Published on in EducationResponsible Business

It might have seemed inconceivable just a few years ago, but in 2018 a piece of fake news can be fabricated and spread around the world in the blink of an eye. On average, a false story reaches 1,500 people six times quicker than a true one does, according to a global study by Science Magazine.

Of course the impact this has on major events like elections is of huge significance, but there’s also another concern to grapple with.

What happens to a generation who are brought up on a diet of information full of the artificial sugars and saturated fats of spurious headlines and false facts?

In our research Technology in a Transforming Britain, we found that while over half (57%) of the British public say that technology enables new ways of learning, not everyone is confident about this. In fact, two-fifths of the British public are anxious about technology’s impact on media and the way it enables people to access fake news and incorrect information.

The need to prepare the next generation for today’s media climate is becoming ever more urgent. So how can we go about doing this?

Our Ambassador Programme helps young people build digital skills and develop an awareness of technology – but this comes with a responsibility to educate them on the potential for technology to do harm. Here are some steps educational establishments can consider taking when getting fake news on the curriculum.

1. All in a name

There is something very powerful about giving a phenomenon a name. It’s a way to identify it, to mark it out in people’s minds. Being able to name something in the classroom enables you to spot it out in the world.

To identify “fake news”, young people need to understand how “real” news is designed to inform, while fake news is usually designed to mislead and/or mobilise people behind a cause without regards for the truth.

2. Spot the difference

Taking real examples of credible news, satire, and fake news and comparing how they are written, what kind of sources they use, and what message they are trying to impart can help young people differentiate between what is real and fake.

3. The pretenders

In the digital age there are many underhand methods to spread fake news – for example, imitating a real news site to trick people into thinking it’s the real deal. This could take the form of a URL which closely echoes a well-known publication, or a very similar website design. Web-savvy digital natives are well placed to spot these kind of tricks, but it’s worth raising awareness.

4. Making it social

Many social media platforms essentially treat all media as undifferentiated “content”, which makes it hard to distinguish between fake and credible news. As young people tend to be avid social media users, it’s important to discuss how it works and how it can (however unknowingly) enable the spread of fake news.

5. Credibility

Often, fake news is based on misinformation, dubious studies from politically motivated sources, or deliberate misinterpretation of the facts. Teaching students to follow the dots can help them spot the difference. Moreover, showing them websites such as Snopes.com, which helps to fact check stories, arms students with the tools to do so relatively easily.

Responsible business

Businesses have a responsibility to help nurture the minds of the next generation. Organisations need, after all, minds that can critically analyse information, especially as the pace of technological change accelerates.

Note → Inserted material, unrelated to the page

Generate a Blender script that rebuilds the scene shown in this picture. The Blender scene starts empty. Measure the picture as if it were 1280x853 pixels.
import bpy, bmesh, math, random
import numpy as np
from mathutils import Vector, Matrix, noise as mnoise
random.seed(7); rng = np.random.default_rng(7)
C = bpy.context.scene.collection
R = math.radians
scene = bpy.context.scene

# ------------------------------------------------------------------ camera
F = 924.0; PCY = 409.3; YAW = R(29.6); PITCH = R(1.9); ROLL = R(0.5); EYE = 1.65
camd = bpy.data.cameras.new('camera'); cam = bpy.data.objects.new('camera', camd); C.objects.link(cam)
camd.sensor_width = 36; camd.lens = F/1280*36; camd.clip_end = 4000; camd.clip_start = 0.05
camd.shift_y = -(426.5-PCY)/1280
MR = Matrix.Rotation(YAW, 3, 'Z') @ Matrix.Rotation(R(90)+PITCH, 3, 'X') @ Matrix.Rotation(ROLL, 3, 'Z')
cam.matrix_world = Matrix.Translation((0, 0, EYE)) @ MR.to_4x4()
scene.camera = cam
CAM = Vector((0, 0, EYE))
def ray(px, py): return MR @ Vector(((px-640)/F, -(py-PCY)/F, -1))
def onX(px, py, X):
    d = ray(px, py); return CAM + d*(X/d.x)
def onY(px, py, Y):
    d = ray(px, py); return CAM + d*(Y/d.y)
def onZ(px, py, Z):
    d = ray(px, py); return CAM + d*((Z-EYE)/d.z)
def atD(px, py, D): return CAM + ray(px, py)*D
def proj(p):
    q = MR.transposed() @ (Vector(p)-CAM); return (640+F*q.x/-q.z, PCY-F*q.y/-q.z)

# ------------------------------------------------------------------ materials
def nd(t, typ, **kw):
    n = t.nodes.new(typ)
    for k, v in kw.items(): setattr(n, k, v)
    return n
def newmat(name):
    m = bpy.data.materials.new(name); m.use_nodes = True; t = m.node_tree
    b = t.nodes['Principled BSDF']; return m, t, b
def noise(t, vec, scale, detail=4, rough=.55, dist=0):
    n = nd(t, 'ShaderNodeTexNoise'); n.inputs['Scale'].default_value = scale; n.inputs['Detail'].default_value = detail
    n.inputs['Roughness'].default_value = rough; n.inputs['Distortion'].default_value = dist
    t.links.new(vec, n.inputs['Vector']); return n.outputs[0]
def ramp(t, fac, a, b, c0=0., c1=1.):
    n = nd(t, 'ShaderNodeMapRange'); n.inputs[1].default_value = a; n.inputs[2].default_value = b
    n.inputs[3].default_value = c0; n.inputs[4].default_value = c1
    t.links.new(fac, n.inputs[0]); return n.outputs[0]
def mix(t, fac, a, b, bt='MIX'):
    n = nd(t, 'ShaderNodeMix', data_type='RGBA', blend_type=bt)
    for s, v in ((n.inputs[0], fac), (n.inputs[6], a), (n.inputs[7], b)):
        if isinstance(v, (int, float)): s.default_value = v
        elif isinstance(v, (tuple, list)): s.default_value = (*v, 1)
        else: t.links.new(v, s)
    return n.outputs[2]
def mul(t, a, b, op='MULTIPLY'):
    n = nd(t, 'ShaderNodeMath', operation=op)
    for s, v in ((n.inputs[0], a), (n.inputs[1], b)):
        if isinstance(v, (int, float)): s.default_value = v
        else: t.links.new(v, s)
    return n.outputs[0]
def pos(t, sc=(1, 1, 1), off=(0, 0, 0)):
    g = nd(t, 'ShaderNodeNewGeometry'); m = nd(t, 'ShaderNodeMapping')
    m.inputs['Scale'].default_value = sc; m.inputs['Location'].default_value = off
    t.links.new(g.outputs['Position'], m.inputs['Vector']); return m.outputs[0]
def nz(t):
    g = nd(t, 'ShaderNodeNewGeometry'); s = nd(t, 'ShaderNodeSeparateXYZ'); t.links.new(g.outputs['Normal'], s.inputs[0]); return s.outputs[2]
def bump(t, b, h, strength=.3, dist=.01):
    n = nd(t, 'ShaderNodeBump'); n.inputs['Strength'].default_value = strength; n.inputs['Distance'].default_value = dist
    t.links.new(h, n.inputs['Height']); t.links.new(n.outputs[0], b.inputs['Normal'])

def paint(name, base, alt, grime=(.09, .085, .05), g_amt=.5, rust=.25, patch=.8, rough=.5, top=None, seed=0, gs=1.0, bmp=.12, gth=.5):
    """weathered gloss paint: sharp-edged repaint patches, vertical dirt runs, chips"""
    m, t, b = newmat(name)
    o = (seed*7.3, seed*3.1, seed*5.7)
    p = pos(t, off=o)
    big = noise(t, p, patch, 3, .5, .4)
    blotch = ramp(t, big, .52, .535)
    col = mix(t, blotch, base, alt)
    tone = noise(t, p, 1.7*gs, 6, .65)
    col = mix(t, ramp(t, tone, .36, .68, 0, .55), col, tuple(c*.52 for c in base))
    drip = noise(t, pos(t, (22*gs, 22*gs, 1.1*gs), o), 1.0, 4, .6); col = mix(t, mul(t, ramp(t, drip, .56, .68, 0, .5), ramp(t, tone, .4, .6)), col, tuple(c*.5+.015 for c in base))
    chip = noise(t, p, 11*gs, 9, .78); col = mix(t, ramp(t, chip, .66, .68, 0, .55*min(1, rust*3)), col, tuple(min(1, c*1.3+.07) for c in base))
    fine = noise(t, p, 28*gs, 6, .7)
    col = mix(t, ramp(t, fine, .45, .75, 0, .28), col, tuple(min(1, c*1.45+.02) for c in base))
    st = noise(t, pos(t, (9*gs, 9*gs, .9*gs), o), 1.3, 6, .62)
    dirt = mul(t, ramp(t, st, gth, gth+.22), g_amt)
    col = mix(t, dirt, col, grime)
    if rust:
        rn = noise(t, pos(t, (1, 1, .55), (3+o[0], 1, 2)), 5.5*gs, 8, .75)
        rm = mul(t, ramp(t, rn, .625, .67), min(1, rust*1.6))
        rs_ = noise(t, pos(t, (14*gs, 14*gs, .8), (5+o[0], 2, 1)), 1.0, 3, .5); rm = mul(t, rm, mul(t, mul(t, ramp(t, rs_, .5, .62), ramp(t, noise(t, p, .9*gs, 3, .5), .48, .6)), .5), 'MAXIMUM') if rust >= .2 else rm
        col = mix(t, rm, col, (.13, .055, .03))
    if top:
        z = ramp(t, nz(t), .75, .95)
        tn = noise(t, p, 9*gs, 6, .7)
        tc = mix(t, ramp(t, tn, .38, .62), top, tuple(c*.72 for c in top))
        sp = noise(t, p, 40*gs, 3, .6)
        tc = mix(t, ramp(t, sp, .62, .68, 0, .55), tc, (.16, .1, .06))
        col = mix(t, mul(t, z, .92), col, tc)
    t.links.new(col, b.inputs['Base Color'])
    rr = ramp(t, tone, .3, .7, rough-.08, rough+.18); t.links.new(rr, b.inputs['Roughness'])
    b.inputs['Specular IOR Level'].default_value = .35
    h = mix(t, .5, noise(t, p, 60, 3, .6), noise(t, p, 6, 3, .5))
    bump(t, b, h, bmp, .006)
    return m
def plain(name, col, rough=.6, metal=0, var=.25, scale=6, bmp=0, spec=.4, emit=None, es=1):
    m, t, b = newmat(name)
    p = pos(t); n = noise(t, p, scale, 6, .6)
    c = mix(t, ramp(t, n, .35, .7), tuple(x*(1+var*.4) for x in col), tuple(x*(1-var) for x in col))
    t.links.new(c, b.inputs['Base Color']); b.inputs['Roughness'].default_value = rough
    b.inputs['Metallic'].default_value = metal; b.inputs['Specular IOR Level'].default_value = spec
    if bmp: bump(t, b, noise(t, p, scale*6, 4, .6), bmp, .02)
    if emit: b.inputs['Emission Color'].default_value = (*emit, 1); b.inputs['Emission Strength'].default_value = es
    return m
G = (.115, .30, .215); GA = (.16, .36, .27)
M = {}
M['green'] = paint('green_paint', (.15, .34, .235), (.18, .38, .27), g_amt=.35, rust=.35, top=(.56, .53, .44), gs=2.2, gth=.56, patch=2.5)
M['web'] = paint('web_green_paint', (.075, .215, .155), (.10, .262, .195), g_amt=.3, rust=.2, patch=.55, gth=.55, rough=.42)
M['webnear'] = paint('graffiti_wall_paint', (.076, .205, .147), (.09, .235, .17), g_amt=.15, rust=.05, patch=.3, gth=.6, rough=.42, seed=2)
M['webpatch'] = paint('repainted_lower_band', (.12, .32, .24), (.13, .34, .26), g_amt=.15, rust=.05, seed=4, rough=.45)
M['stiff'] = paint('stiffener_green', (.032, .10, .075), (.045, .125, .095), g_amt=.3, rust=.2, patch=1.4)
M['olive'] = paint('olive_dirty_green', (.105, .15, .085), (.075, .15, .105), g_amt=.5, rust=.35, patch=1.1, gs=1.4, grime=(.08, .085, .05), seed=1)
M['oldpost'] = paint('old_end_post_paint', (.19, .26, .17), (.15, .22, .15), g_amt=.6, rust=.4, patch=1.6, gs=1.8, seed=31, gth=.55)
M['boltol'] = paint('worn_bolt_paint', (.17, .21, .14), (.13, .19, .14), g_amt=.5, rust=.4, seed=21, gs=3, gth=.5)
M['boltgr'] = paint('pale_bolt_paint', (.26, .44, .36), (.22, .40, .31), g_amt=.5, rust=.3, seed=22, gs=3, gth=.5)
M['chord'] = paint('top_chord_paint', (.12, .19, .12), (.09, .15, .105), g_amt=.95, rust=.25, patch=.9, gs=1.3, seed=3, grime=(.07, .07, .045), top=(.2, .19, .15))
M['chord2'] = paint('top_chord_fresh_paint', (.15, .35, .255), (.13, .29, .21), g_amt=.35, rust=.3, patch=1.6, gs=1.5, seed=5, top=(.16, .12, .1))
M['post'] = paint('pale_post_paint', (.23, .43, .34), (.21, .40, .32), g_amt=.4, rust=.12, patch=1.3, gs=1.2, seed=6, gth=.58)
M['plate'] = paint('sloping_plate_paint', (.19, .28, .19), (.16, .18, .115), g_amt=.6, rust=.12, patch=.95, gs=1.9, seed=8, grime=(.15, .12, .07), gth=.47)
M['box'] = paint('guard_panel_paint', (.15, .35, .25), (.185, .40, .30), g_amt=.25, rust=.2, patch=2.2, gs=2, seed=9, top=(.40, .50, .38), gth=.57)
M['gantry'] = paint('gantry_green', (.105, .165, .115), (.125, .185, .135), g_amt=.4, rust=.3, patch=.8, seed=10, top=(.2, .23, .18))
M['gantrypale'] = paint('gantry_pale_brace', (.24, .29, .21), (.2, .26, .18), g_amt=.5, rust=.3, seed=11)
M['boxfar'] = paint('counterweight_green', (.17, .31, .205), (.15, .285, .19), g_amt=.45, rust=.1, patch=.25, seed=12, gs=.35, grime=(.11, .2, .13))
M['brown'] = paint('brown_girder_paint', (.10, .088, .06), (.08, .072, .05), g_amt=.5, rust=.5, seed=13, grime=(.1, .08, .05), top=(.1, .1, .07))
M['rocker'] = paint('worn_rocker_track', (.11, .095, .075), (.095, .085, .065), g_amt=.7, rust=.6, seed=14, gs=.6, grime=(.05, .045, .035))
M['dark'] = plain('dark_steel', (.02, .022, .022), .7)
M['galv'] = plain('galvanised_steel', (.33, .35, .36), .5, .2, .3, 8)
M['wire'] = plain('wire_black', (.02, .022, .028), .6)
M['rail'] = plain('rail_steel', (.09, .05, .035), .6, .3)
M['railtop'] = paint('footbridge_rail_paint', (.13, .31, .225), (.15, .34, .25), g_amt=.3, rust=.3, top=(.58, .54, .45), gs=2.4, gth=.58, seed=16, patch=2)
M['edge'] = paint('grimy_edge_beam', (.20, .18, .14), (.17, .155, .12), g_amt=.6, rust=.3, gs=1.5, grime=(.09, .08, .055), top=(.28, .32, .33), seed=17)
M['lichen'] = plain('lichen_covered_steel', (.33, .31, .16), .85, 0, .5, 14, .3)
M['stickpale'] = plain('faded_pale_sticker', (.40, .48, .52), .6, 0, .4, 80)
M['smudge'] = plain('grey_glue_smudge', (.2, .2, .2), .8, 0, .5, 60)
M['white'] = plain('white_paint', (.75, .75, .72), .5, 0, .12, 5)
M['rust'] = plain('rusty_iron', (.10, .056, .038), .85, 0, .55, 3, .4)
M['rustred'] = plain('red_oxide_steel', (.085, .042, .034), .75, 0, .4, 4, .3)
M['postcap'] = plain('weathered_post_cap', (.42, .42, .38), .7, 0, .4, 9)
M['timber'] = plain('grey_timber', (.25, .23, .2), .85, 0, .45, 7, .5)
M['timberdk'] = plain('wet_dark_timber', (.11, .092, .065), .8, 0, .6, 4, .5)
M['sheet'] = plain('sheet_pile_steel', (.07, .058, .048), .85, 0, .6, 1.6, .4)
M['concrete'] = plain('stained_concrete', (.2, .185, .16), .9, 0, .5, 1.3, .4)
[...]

Taking on fake news is just one of a number of steps business can take to help prepare young people for the future. But how?

They could look to lend their own expertise to explore some of the mechanisms that enable fake news to spread on the internet – particularly from a technological standpoint. They can also use this technical capacity to help schools understand these elements themselves.

This will prepare the next generation to cope with fake news – so eventually they can build a world without it.